__The request__.
Return, without pictures, the lines from the start of the data through the one that contains "put_base(u, 26.72, 0, 'yellow".
────────────────
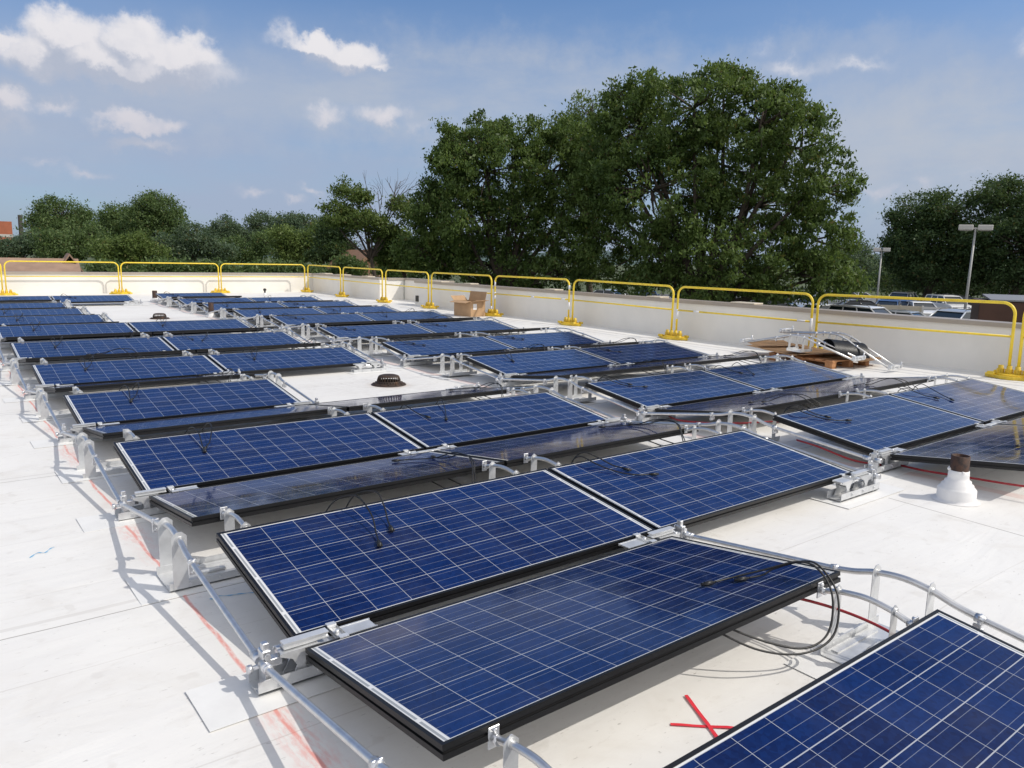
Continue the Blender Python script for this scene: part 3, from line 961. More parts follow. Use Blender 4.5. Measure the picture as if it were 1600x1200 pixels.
for v, n in zip(jn, bl):
    put_base(RU, v, math.pi/2, 'yellow cast rail ballast on the right, '+n)
for u, n in ((1.23, 'at the left edge'), (4.59, 'behind the last left panels'), (7.945, 'behind the far right panels')):
    put_base(u, 26.72, 0, 'yellow cast rail ballast by the back parapet, '+n)

# ------------------------------------------------------------------ vents and drains
def vent(u, v, rp, hp, rb, hb, label):
    t = thing('vent_pipe', label, 'vent pipe', (u, v, hz(v)+.002))
    bm = new_bm()
    lathe(bm, [(rp, hb*.85), (rp, hp), (rp*.86, hp+.001), (rp*.86, hp*.55)], seg=24)
    obj('iron_pipe', bm, M_RUST, t)
    bm = new_bm()
    k = rb/.145; h = hb/.19
    lathe(bm, [(.185*k, 0), (.152*k, .004*h), (.145*k, .018*h), (.144*k, .072*h), (.136*k, .082*h), (.122*k, .088*h), (.120*k, .102*h), (.102*k, .110*h), (.099*k, .126*h), (.082*k, .134*h), (.078*k, .150*h), (rp+.007, .165*h), (rp+.005, .19*h), (rp, .192*h)], seg=32)
    obj('boot', bm, M_BOOT, t)
    return t
vp = vent(4.345, -.46, .056, .300, .116, .20, 'rusty vent pipe in a stepped white boot, close to the viewer on the right')
bm = new_bm()
rn = random.Random(3)
for k in range(5):
    a = rn.random()*6.28
    box(bm, (.0605*math.cos(a), .0605*math.sin(a), .195+rn.random()*.02), (.02, .02, .018), rot=Matrix.Rotation(a, 3, 'Z'), bev=.005)
obj('sealant', bm, M_BOOT, vp)
vent(4.60, 16.55, .062, .34, .12, .10, 'rusty brown vent pipe standing at the front end of a far right row')
vent(4.72, 22.55, .070, .33, .14, .11, 'rusty brown vent pipe farthest back between the two arrays')
t = thing('roof_stub', 'small black capped stub on the white roof near the back parapet', 'roof stub', (8.85, 24.6, hz(24.6)))
bm = new_bm(); lathe(bm, [(.05, 0), (.045, .10), (.03, .11)], seg=14); obj('collar', bm, M_BOOT, t)
bm = new_bm(); lathe(bm, [(.03, .10), (.03, .18), (.055, .19), (.055, .25), (0.001, .27)], seg=14); obj('cap', bm, M_DARK, t)
def drain(u, v, label):
    t = thing('roof_drain', label, 'roof drain', (u, v, hz(v)+.004))
    t.scale = (.92, .92, .86)
    bm = new_bm()
    lathe(bm, [(.235, 0), (.225, .012), (.17, .024), (.155, .034), (.150, .034), (.150, .004)], seg=32)
    for k in range(12):
        a = 2*math.pi*k/12
        box(bm, (.195*math.cos(a), .195*math.sin(a), .022), (.03, .016, .012), rot=Matrix.Rotation(a, 3, 'Z'))
    obj('flange', bm, M_DRAIN, t)
    bm = new_bm()
    for k in range(26):
        a = 2*math.pi*k/26
        c_, s_ = math.cos(a), math.sin(a)
        pts = [(.156, .03), (.150, .07), (.136, .112), (.125, .124)]
        tube(bm, [(r*c_, r*s_, z) for r, z in pts], [.0085, .0075, .0075, .008], 5)
    lathe(bm, [(.160, .028), (.160, .052), (.147, .056), (.147, .03)], seg=32)
    lathe(bm, [(.137, .113), (.128, .130), (.10, .140), (.03, .143), (.001, .143)], seg=32)
    lathe(bm, [(.001, .127), (.10, .127), (.128, .115)], seg=32)
    obj('strainer', bm, M_DRAIN, t)
drain(3.56, 5.83, 'rusted cast iron roof drain dome on the white roof, mid picture')
drain(3.41, 16.45, 'small looking rusted roof drain dome far back between the rows')

# ------------------------------------------------------------------ loose things on the roof
def roof_pt(u, v, dz=0.0): return Vector((u, v, hz(v)+dz))
t = thing('tape_cross', 'red tape X stuck on the white roof', 'tape mark', roof_pt(1.0, -1.05, 0))
def tape(a, b, h):
    a, b = Vector(a), Vector(b)
    d = (b-a).normalized(); n = Vector((-d.y, d.x, 0))*.0068
    bm = new_bm()
    N = 8
    L_, R_ = [], []
    for i in range(N+1):
        p = a.lerp(b, i/N)
        z = hz(p.y)+h+.0025*math.sin(i*1.7)*(1 if i in (2, 5) else .3)+.001
        L_.append(bm.verts.new((p.x+n.x-1.0, p.y+n.y+1.05, z-hz(-1.05))))
        R_.append(bm.verts.new((p.x-n.x-1.0, p.y-n.y+1.05, z-hz(-1.05))))
    for i in range(N): bm.faces.new((L_[i], R_[i], R_[i+1], L_[i+1]))
    obj('tape_strip', bm, M_TAPE, t)
tape((.875, -1.00, 0), (1.10, -1.20, 0), .003)
tape((1.05, -.92, 0), (.93, -1.16, 0), .0055)
def scribble(pts, label):
    bm = new_bm()
    P = spline([(u, v, hz(v)+.003) for u, v in pts], 5)
    L_, R_ = [], []
    for i, p in enumerate(P):
        d = (P[min(i+1, len(P)-1)]-P[max(i-1, 0)]).normalized()
        n = Vector((-d.y, d.x, 0))*(.0045*(.6+.4*math.sin(i*1.3)))
        L_.append(bm.verts.new(p+n)); R_.append(bm.verts.new(p-n))
    for i in range(len(P)-1): bm.faces.new((L_[i], R_[i], R_[i+1], L_[i+1]))
    tag(obj('marker_scribble', bm, M_BLUE), label, 'marker line')
scribble([(-.64, 1.90), (-.60, 1.955), (-.57, 1.935), (-.54, 1.985), (-.52, 2.0)], 'short blue marker scribble on the open roof at left')
scribble([(-.06, .86), (-.035, .84), (-.03, .87), (.02, .845), (.06, .835), (.12, .81)], 'blue marker line on the roof in the shade of a front panel')
# red wiring
def wire(pts, label):
    bm = new_bm()
    tube(bm, spline(pts, 8), .0048, 7)
    q = [(x+.012, y+.004, z-.009) for x, y, z in pts]
    tube(bm, spline(q, 8), .0042, 7)
    tag(obj('red_cable', bm, M_REDC), label, 'cable', 'red supply cables under the panels')
wire([(1.62, -.45, .14), (1.72, -.78, .19), (1.80, -1.04, .195), (1.83, -1.26, .17), (1.80, -1.5, .12)], 'red cable threaded through the arch supports at the front right')
wire([(4.72, .95, .10), (4.62, .70, .11), (4.60, .40, .07), (4.66, .20, .065)], 'red cable hanging along the left edge of the nearest right array panel')
wire([(4.80, .12, .06), (4.70, -.10, .085), (4.68, -.40, .11), (4.70, -.75, .13), (4.80, -1.0, .15), (5.0, -1.10, .14)], 'red cable under the left edge of the greyish panel behind the front vent pipe')
wire([(4.75, 3.25, .10), (4.60, 3.0, .11), (4.60, 2.75, .08), (4.72, 2.6, .06)], 'red cable at the left edge of the second right array row')
wire([(4.75, 2.35, .05), (4.62, 2.1, .07), (4.62, 1.75, .11), (4.75, 1.5, .14), (5.0, 1.36, .15), (5.1, 1.25, .14), (5.0, 1.12, .14)], 'red cable crossing the ridge between the first two right array rows')
# cardboard box
t = thing('cardboard_box', 'open brown cardboard box with raised flap beside the right guard rail', 'cardboard box', roof_pt(10.72, 14.45, .004), (0, 0, R(8)))
bx, by, bh, th_ = .52, .66, .40, .008
bm = new_bm()
box(bm, (0, 0, th_/2), (bx, by, th_))
box(bm, (-bx/2, 0, bh/2), (th_, by, bh)); box(bm, (bx/2, 0, bh/2), (th_, by, bh))
box(bm, (0, -by/2, bh/2), (bx-th_, th_, bh)); box(bm, (0, by/2, bh/2), (bx-th_, th_, bh))
obj('carton', bm, M_CARD, t)
def flap(c, s, rot, nm='flap'):
    bm = new_bm(); box(bm, c, s, rot=rot)
    obj(nm, bm, M_CARD, t)
flap((bx/2+.035, 0, bh+.12), (.006, by*.98, .25), Matrix.Rotation(R(14), 3, 'Y'))
flap((-bx/2-.09, 0, bh-.015), (.20, by*.96, .006), Matrix.Rotation(R(-12), 3, 'Y'))
flap((0, -by/2-.085, bh+.012), (bx*.95, .006, .19), Matrix.Rotation(R(78), 3, 'X'))
flap((0, by/2+.09, bh+.05), (bx*.95, .006, .20), Matrix.Rotation(R(-48), 3, 'X'))
bm = new_bm(); box(bm, (-bx*.22, -by/2-.0055, .26), (.13, .002, .15)); obj('shipping_label', bm, M_PAPER, t)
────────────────
__Exercise output__.
Continue the Blender Python script for this scene: part 3, from line 961. More parts follow. Use Blender 4.5. Measure the picture as if it were 1600x1200 pixels.
for v, n in zip(jn, bl):
    put_base(RU, v, math.pi/2, 'yellow cast rail ballast on the right, '+n)
for u, n in ((1.23, 'at the left edge'), (4.59, 'behind the last left panels'), (7.945, 'behind the far right panels')):
    put_base(u, 26.72, 0, 'yellow cast rail ballast by the back parapet, '+n)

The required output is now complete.